++++ Information shown ++++

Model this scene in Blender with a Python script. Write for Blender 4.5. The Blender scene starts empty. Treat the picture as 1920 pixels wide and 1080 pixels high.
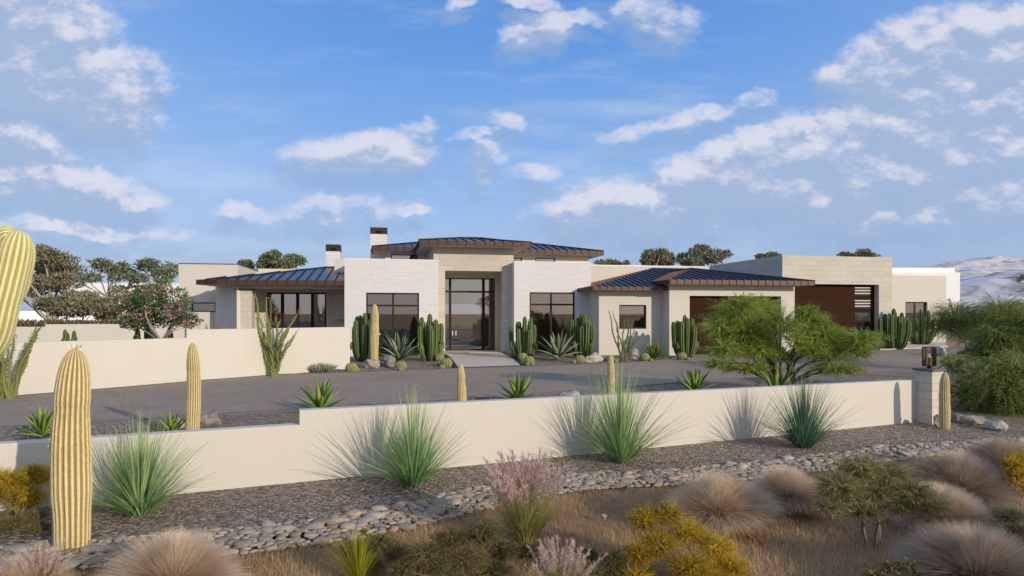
import bpy, math, random
import numpy as np
from mathutils import Vector, Matrix, noise as mnoise

S = bpy.context.scene
COL = S.collection
F, EYE, HZ = 1200.0, 2.3, 588.0          # focal length in px of a 1920 frame, eye height, horizon row

# ------------------------------------------------------------------ camera
cam_d = bpy.data.cameras.new("camera")
cam_d.sensor_width = 36.0
cam_d.lens = 36.0 * F / 1920.0
cam_d.shift_y = 48.0 / 1920.0
cam_d.clip_end = 5000
cam = bpy.data.objects.new("camera", cam_d)
COL.objects.link(cam)
cam.location = (0, 0, EYE)
cam.rotation_euler = (math.radians(90), 0, 0)
S.camera = cam
S.view_settings.view_transform = 'Standard'
S.view_settings.look = 'None'
S.view_settings.exposure = 0.0
S.view_settings.gamma = 1.0
S.cycles.max_bounces = 8
S.cycles.transparent_max_bounces = 12

# ------------------------------------------------------------------ sun
SUN_EL = math.radians(17.0)
SUN_H = Vector((0.72, -0.69, 0)).normalized()       # horizontal direction towards the sun
SUN_V = Vector((SUN_H.x * math.cos(SUN_EL), SUN_H.y * math.cos(SUN_EL), math.sin(SUN_EL)))
sd = bpy.data.lights.new("sun", 'SUN')
sd.energy = 3.45
sd.angle = math.radians(0.6)
sd.color = (1.0, 0.88, 0.71)
sun = bpy.data.objects.new("sun", sd)
COL.objects.link(sun)
sun.rotation_euler = SUN_V.to_track_quat('Z', 'Y').to_euler()
sun.location = (30, -30, 30)

# ------------------------------------------------------------------ node helper
class NT:
    def __init__(s, tree):
        s.t = tree
    def n(s, kind, **kw):
        nd = s.t.nodes.new(kind)
        for k, v in kw.items():
            setattr(nd, k, v)
        return nd
    def put(s, sock, v):
        if v is None:
            return
        if isinstance(v, bpy.types.NodeSocket):
            s.t.links.new(v, sock)
        else:
            if sock.type == 'RGBA' and len(v) == 3:
                v = (*v, 1)
            sock.default_value = v
    def m(s, op, a, b=None, c=None, clamp=False):
        nd = s.n('ShaderNodeMath', operation=op, use_clamp=clamp)
        for i, v in enumerate((a, b, c)):
            s.put(nd.inputs[i], v)
        return nd.outputs[0]
    def vm(s, op, a, b=None, scale=None):
        nd = s.n('ShaderNodeVectorMath', operation=op)
        s.put(nd.inputs[0], a)
        s.put(nd.inputs[1], b)
        if scale is not None:
            s.put(nd.inputs['Scale'], scale)
        return nd.outputs[1] if op in ('LENGTH', 'DOT_PRODUCT') else nd.outputs[0]
    def mix(s, f, a, b, mode='MIX'):
        nd = s.n('ShaderNodeMix', data_type='RGBA', blend_type=mode)
        s.put(nd.inputs[0], f)
        s.put(nd.inputs[6], a)
        s.put(nd.inputs[7], b)
        return nd.outputs[2]
    def ramp(s, f, stops, interp='LINEAR'):
        nd = s.n('ShaderNodeValToRGB')
        nd.color_ramp.interpolation = interp
        el = nd.color_ramp.elements
        while len(el) > 1:
            el.remove(el[-1])
        el[0].position, el[0].color = stops[0][0], (*stops[0][1], 1)
        for p, c in stops[1:]:
            e = el.new(p)
            e.color = (*c, 1)
        s.put(nd.inputs[0], f)
        return nd.outputs[0]
    def noise(s, vec, scale, detail=4, rough=0.55, out=0, dist=0.0):
        nd = s.n('ShaderNodeTexNoise')
        s.put(nd.inputs['Vector'], vec)
        nd.inputs['Scale'].default_value = scale
        nd.inputs['Detail'].default_value = detail
        nd.inputs['Roughness'].default_value = rough
        nd.inputs["Distortion"].default_value = dist
        return nd.outputs[out]
    def smooth(s, v, lo, hi):
        nd = s.n('ShaderNodeMapRange', interpolation_type='SMOOTHSTEP')
        s.put(nd.inputs[0], v)
        s.put(nd.inputs[1], lo)
        s.put(nd.inputs[2], hi)
        return nd.outputs[0]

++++

Without the pictures, please reproduce each line of the listing above exactly, from the first one through the line bearing "S.cycles.transparent_max_bounces = 12".

* Output for this task:
Model this scene in Blender with a Python script. Write for Blender 4.5. The Blender scene starts empty. Treat the picture as 1920 pixels wide and 1080 pixels high.
import bpy, math, random
import numpy as np
from mathutils import Vector, Matrix, noise as mnoise

S = bpy.context.scene
COL = S.collection
F, EYE, HZ = 1200.0, 2.3, 588.0          # focal length in px of a 1920 frame, eye height, horizon row

# ------------------------------------------------------------------ camera
cam_d = bpy.data.cameras.new("camera")
cam_d.sensor_width = 36.0
cam_d.lens = 36.0 * F / 1920.0
cam_d.shift_y = 48.0 / 1920.0
cam_d.clip_end = 5000
cam = bpy.data.objects.new("camera", cam_d)
COL.objects.link(cam)
cam.location = (0, 0, EYE)
cam.rotation_euler = (math.radians(90), 0, 0)
S.camera = cam
S.view_settings.view_transform = 'Standard'
S.view_settings.look = 'None'
S.view_settings.exposure = 0.0
S.view_settings.gamma = 1.0
S.cycles.max_bounces = 8
S.cycles.transparent_max_bounces = 12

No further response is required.